──────── DATA ROWS

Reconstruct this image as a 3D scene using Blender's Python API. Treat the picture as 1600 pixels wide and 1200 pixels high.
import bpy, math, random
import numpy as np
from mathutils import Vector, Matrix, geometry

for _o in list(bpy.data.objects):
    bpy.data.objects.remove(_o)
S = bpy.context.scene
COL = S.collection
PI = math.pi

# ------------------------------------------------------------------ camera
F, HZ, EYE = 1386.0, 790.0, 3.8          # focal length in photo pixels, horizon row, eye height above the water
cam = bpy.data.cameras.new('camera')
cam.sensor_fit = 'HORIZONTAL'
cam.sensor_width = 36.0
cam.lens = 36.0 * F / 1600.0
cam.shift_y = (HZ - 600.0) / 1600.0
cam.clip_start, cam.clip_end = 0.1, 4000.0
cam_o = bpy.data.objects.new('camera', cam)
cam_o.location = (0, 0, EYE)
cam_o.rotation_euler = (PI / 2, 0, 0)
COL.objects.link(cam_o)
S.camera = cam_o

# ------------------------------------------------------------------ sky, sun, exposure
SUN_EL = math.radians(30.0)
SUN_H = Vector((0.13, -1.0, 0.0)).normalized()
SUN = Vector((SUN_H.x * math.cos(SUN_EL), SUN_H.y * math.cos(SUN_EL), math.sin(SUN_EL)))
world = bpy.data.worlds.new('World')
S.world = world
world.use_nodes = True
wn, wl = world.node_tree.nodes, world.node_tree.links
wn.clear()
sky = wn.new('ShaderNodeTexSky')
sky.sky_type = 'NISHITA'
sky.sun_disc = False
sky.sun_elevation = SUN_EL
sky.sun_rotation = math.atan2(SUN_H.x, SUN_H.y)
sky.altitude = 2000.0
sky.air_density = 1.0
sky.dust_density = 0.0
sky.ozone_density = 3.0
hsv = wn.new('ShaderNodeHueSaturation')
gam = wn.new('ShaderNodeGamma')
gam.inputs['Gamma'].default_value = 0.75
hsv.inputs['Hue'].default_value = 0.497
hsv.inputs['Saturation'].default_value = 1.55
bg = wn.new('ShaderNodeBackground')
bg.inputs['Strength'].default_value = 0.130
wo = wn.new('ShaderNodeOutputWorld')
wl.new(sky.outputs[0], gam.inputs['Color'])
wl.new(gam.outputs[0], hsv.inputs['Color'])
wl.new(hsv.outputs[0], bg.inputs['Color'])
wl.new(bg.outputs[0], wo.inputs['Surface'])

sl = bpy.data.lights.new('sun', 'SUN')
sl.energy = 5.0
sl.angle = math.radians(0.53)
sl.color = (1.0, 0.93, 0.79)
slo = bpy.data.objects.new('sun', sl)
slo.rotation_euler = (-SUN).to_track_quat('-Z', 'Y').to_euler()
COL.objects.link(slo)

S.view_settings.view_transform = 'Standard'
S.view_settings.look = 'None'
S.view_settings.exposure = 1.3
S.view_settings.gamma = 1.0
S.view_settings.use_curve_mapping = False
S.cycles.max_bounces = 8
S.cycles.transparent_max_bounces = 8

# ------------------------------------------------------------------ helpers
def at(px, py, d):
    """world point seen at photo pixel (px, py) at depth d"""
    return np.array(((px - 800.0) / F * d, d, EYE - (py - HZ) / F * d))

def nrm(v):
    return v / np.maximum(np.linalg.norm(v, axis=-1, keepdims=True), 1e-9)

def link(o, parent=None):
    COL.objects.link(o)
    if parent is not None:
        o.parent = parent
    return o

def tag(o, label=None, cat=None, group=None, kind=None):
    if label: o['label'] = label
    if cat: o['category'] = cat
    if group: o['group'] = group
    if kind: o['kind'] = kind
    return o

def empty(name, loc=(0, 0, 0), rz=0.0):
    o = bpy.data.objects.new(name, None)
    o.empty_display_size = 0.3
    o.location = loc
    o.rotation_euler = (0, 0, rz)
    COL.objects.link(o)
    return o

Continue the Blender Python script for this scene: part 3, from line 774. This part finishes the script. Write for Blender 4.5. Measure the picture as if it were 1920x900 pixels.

────────────────

● **EXERCISE DETAILS**:
Write out the entries above word for word.

● **REPLY**:
Reconstruct this image as a 3D scene using Blender's Python API. Treat the picture as 1600 pixels wide and 1200 pixels high.
import bpy, math, random
import numpy as np
from mathutils import Vector, Matrix, geometry

for _o in list(bpy.data.objects):
    bpy.data.objects.remove(_o)
S = bpy.context.scene
COL = S.collection
PI = math.pi

# ------------------------------------------------------------------ camera
F, HZ, EYE = 1386.0, 790.0, 3.8          # focal length in photo pixels, horizon row, eye height above the water
cam = bpy.data.cameras.new('camera')
cam.sensor_fit = 'HORIZONTAL'
cam.sensor_width = 36.0
cam.lens = 36.0 * F / 1600.0
cam.shift_y = (HZ - 600.0) / 1600.0
cam.clip_start, cam.clip_end = 0.1, 4000.0
cam_o = bpy.data.objects.new('camera', cam)
cam_o.location = (0, 0, EYE)
cam_o.rotation_euler = (PI / 2, 0, 0)
COL.objects.link(cam_o)
S.camera = cam_o

# ------------------------------------------------------------------ sky, sun, exposure
SUN_EL = math.radians(30.0)
SUN_H = Vector((0.13, -1.0, 0.0)).normalized()
SUN = Vector((SUN_H.x * math.cos(SUN_EL), SUN_H.y * math.cos(SUN_EL), math.sin(SUN_EL)))
world = bpy.data.worlds.new('World')
S.world = world
world.use_nodes = True
wn, wl = world.node_tree.nodes, world.node_tree.links
wn.clear()
sky = wn.new('ShaderNodeTexSky')
sky.sky_type = 'NISHITA'
sky.sun_disc = False
sky.sun_elevation = SUN_EL
sky.sun_rotation = math.atan2(SUN_H.x, SUN_H.y)
sky.altitude = 2000.0
sky.air_density = 1.0
sky.dust_density = 0.0
sky.ozone_density = 3.0
hsv = wn.new('ShaderNodeHueSaturation')
gam = wn.new('ShaderNodeGamma')
gam.inputs['Gamma'].default_value = 0.75
hsv.inputs['Hue'].default_value = 0.497
hsv.inputs['Saturation'].default_value = 1.55
bg = wn.new('ShaderNodeBackground')
bg.inputs['Strength'].default_value = 0.130
wo = wn.new('ShaderNodeOutputWorld')
wl.new(sky.outputs[0], gam.inputs['Color'])
wl.new(gam.outputs[0], hsv.inputs['Color'])
wl.new(hsv.outputs[0], bg.inputs['Color'])
wl.new(bg.outputs[0], wo.inputs['Surface'])

sl = bpy.data.lights.new('sun', 'SUN')
sl.energy = 5.0
sl.angle = math.radians(0.53)
sl.color = (1.0, 0.93, 0.79)
slo = bpy.data.objects.new('sun', sl)
slo.rotation_euler = (-SUN).to_track_quat('-Z', 'Y').to_euler()
COL.objects.link(slo)

S.view_settings.view_transform = 'Standard'
S.view_settings.look = 'None'
S.view_settings.exposure = 1.3
S.view_settings.gamma = 1.0
S.view_settings.use_curve_mapping = False
S.cycles.max_bounces = 8
S.cycles.transparent_max_bounces = 8

# ------------------------------------------------------------------ helpers
def at(px, py, d):
    """world point seen at photo pixel (px, py) at depth d"""
    return np.array(((px - 800.0) / F * d, d, EYE - (py - HZ) / F * d))

def nrm(v):
    return v / np.maximum(np.linalg.norm(v, axis=-1, keepdims=True), 1e-9)

def link(o, parent=None):
    COL.objects.link(o)
    if parent is not None:
        o.parent = parent
    return o

def tag(o, label=None, cat=None, group=None, kind=None):
    if label: o['label'] = label
    if cat: o['category'] = cat
    if group: o['group'] = group
    if kind: o['kind'] = kind
    return o

def empty(name, loc=(0, 0, 0), rz=0.0):
    o = bpy.data.objects.new(name, None)
    o.empty_display_size = 0.3
    o.location = loc
    o.rotation_euler = (0, 0, rz)
    COL.objects.link(o)
    return o

Continue the Blender Python script for this scene: part 3, from line 774. This part finishes the script. Write for Blender 4.5. Measure the picture as if it were 1920x900 pixels.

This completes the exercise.